At the same time, Tamon’s collapse behind the scenes is not played as a shocking twist. It is treated as the natural consequence of sustaining a persona that leaves no room for doubt. His insecurity is exaggerated for comedy, but its emotional core is uncomfortably real: the fear that affection is conditional, that praise is polite rather than sincere.

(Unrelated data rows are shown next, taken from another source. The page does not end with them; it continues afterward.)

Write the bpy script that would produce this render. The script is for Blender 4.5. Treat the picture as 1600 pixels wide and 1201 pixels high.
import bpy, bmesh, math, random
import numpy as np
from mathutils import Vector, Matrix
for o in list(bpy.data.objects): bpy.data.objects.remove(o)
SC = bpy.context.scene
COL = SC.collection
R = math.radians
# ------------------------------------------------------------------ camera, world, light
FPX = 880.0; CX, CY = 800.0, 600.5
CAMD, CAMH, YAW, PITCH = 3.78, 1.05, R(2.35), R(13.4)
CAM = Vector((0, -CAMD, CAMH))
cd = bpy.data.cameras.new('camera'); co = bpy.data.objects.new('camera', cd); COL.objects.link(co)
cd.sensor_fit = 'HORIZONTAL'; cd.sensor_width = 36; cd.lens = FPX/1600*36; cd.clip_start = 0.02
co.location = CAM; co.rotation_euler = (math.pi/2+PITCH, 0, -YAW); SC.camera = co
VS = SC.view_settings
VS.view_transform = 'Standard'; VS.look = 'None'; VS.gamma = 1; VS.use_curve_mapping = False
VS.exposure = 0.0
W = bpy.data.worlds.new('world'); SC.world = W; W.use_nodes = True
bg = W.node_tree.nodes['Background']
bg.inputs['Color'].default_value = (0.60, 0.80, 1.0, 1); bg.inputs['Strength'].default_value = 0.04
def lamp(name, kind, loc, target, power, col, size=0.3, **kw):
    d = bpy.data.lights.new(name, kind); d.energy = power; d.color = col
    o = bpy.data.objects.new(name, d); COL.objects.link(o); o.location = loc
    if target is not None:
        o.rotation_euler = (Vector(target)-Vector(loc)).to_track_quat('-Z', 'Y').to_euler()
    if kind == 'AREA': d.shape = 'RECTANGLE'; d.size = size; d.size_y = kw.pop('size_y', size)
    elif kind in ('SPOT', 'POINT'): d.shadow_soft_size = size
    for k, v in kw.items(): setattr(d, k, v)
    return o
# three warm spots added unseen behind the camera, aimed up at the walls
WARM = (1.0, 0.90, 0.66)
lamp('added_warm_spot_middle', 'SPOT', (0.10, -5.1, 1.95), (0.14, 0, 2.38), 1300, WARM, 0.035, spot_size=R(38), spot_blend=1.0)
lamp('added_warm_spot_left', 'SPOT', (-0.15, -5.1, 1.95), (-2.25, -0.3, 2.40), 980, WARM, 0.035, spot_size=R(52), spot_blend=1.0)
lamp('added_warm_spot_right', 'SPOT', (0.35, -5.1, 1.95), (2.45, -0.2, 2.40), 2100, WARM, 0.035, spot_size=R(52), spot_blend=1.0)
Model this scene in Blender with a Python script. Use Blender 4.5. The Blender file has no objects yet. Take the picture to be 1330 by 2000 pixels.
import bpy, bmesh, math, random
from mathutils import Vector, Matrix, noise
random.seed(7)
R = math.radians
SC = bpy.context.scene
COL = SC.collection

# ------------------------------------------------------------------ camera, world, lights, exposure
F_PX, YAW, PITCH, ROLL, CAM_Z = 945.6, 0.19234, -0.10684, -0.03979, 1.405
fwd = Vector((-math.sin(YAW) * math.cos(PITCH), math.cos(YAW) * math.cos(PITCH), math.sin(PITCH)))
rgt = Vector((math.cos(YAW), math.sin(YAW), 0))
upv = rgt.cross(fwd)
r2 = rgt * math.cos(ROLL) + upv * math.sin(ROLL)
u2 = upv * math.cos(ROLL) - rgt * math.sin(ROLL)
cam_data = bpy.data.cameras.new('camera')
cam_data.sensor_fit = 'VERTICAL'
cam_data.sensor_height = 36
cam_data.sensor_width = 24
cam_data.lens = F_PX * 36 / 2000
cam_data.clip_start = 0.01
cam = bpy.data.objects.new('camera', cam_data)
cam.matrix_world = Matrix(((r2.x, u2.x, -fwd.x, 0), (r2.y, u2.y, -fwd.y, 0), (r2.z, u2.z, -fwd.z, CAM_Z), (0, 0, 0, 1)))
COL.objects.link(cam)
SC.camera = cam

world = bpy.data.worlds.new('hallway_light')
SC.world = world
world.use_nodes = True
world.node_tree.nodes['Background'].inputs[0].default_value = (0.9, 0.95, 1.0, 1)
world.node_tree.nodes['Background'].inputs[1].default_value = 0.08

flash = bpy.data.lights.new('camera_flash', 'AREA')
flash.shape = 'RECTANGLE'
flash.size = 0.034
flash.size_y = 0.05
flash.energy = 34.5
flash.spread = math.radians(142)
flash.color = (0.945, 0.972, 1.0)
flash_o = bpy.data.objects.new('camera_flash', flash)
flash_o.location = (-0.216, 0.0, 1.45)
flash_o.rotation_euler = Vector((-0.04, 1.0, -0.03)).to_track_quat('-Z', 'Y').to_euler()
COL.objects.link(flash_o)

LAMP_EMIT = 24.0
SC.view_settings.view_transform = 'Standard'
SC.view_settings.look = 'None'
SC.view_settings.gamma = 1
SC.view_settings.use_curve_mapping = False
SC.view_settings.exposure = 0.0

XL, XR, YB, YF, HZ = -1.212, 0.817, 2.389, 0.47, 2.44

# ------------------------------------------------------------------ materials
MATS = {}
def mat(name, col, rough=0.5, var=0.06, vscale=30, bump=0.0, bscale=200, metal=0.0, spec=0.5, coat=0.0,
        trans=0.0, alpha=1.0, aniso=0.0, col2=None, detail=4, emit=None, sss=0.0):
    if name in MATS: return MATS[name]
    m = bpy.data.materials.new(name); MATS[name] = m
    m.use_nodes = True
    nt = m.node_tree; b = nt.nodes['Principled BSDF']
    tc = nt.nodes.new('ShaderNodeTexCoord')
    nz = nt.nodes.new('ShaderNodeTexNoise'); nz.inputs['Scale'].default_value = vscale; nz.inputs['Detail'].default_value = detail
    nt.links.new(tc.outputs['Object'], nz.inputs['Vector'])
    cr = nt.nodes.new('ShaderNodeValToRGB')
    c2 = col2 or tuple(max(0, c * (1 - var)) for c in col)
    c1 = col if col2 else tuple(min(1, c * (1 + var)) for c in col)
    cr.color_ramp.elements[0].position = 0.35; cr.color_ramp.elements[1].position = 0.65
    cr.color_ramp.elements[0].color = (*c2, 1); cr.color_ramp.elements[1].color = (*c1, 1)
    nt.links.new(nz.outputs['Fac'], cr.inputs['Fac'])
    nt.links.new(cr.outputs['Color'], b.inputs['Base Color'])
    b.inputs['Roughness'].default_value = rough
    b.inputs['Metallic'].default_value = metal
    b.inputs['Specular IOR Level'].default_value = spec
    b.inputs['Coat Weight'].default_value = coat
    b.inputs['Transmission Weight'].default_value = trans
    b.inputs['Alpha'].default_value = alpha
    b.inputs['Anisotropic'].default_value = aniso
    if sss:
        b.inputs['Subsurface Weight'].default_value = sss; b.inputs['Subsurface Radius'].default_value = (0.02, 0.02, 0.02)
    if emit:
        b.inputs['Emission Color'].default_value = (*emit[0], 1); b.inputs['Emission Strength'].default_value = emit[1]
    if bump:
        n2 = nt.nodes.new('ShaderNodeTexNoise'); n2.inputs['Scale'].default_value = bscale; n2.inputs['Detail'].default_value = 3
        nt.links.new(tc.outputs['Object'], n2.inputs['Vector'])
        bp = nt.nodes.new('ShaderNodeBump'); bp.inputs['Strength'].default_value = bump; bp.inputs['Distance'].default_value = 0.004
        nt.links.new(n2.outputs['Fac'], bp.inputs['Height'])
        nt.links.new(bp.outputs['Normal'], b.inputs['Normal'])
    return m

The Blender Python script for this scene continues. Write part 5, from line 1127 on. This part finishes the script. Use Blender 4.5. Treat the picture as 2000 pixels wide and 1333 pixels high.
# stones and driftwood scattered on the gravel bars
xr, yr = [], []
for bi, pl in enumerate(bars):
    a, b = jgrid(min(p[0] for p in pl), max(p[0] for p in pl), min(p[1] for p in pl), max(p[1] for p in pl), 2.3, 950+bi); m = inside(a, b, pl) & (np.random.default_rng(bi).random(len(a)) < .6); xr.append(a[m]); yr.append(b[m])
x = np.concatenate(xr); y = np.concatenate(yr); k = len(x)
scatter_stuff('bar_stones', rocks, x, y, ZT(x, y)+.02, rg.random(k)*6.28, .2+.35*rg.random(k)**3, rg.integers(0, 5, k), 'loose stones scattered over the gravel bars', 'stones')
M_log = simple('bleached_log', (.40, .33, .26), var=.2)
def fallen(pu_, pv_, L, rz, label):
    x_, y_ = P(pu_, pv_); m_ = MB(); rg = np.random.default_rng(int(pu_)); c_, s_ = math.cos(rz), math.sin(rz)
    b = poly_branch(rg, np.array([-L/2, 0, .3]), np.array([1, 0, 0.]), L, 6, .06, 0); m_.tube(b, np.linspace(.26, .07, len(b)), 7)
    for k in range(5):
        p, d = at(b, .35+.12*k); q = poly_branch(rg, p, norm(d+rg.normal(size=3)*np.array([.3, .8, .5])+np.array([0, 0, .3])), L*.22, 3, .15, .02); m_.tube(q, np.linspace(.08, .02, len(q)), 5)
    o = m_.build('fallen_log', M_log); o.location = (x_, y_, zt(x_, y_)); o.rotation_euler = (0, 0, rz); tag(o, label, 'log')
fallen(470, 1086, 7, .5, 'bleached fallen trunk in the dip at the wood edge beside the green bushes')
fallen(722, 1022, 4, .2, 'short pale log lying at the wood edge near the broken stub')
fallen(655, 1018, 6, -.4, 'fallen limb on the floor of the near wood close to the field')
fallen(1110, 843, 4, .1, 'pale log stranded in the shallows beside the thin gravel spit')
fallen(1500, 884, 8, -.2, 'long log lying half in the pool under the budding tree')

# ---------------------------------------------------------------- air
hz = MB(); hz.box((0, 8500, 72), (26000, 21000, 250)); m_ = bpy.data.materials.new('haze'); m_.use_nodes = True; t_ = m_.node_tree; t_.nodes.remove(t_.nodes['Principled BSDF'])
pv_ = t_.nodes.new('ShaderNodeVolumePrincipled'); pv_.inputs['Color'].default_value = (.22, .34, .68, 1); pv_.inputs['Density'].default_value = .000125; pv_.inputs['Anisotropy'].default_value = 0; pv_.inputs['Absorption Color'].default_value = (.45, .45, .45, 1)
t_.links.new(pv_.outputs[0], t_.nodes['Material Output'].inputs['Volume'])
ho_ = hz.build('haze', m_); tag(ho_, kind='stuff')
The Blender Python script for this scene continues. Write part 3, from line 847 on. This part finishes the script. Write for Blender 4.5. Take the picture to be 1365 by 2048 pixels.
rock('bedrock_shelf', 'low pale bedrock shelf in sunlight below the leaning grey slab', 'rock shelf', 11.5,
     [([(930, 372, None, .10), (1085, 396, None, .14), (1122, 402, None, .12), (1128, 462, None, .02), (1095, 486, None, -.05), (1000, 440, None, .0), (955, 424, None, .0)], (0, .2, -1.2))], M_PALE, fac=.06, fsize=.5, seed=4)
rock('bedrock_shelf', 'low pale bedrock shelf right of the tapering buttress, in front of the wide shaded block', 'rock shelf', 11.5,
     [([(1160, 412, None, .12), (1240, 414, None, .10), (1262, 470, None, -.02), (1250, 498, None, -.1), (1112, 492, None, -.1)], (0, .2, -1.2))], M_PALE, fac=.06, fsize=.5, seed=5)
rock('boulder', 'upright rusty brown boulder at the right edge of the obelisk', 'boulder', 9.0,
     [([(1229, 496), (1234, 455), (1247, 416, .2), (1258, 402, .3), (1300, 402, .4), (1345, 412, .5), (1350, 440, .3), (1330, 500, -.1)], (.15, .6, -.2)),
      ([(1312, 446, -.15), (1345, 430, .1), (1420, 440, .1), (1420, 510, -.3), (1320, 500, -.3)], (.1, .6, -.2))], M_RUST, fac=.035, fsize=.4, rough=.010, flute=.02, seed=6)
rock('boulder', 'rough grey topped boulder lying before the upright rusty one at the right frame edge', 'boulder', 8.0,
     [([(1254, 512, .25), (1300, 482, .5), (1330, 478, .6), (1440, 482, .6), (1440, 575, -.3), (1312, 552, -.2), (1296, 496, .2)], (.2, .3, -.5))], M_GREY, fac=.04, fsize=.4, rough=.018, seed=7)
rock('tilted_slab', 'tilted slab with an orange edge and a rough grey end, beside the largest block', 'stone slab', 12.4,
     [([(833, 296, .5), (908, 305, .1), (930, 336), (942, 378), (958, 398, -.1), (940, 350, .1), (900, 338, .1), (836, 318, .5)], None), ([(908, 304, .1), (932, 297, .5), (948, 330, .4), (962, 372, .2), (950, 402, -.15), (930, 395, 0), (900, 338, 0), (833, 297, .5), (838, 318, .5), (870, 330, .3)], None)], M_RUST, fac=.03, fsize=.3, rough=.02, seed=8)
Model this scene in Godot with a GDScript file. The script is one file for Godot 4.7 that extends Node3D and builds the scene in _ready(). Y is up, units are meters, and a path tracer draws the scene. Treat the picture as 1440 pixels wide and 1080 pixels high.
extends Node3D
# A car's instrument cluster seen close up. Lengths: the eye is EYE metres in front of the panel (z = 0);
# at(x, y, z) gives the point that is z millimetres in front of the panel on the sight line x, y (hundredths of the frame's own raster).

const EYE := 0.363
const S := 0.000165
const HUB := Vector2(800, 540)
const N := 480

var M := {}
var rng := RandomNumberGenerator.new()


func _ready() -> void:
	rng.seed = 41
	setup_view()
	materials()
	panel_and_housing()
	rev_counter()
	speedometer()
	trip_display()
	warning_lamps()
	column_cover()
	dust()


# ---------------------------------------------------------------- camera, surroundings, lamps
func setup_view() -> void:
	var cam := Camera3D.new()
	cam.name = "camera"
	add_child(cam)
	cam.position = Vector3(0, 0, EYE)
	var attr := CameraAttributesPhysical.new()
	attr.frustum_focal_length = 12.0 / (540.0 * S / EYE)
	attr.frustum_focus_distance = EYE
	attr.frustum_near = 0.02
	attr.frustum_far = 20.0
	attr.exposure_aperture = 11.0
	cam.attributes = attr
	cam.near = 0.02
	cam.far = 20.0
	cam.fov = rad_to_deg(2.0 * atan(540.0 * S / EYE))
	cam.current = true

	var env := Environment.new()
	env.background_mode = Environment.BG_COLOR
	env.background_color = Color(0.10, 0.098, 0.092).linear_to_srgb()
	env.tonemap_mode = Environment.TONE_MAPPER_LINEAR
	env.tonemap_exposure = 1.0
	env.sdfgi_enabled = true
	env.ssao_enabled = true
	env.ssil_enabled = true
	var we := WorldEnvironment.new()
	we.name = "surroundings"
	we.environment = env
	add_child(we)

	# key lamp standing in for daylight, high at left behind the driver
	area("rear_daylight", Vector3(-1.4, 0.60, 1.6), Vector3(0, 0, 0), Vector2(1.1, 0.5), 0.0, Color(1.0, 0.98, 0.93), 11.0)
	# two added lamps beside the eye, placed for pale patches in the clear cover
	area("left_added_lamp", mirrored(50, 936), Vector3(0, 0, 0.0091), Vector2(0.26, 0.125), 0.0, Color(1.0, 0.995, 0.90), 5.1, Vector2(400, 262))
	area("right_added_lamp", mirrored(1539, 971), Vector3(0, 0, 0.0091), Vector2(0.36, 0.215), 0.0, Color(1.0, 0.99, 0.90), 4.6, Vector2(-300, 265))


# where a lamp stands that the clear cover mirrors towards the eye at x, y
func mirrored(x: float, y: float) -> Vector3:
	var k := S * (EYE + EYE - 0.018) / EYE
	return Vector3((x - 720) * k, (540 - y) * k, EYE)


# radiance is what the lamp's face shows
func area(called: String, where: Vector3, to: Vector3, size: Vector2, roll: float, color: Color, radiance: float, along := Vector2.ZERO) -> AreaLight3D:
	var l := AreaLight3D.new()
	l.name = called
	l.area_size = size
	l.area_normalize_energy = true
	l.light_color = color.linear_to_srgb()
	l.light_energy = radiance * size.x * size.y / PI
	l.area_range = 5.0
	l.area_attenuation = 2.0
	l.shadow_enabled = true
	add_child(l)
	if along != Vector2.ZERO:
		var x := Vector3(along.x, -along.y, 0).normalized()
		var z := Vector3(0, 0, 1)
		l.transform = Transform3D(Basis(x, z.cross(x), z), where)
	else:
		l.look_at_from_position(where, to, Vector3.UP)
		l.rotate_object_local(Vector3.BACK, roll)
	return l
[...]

Together, Utage and Tamon form a closed circuit of care — one that blurs the line between supporter and supported, without pretending that line does not exist. The series is careful to show that this flow is not one‑sided: Tamon is sustained by his fans as much as they are moved by him. In a sea of faces, it is easy to believe that individual support disappears into noise, that one voice or one gesture cannot possibly matter. Tamon’s B‑Side quietly insists otherwise. In the current digital landscape, where artists live alongside constant metrics and fleeting attention, even the smallest sign of sincerity — a comment, a cheer, a presence — can become an anchor. The bond depicted here is not parasitic or imaginary, but symbiotic: a shared ecosystem where creation and support continuously give shape to one another.

For readers outside idol fandom, Tamon’s B-Side may read as an introduction — a glimpse into a world they haven’t experienced.

For fans, it offers something rarer: recognition.

Utage is not there to teach lessons or provoke shock. She exists to be seen. Her careful balance of affection and restraint, hope and self-awareness, mirrors the reality of countless fans whose lives are shaped — quietly and consistently — by the act of support.

In presenting this without judgment or spectacle, Tamon’s B-Side joins a growing body of works that treat fandom not as an anomaly, but as culture.

And in doing so, it leaves us with a quiet question:

If this feels familiar, why does it still so often feel misunderstood?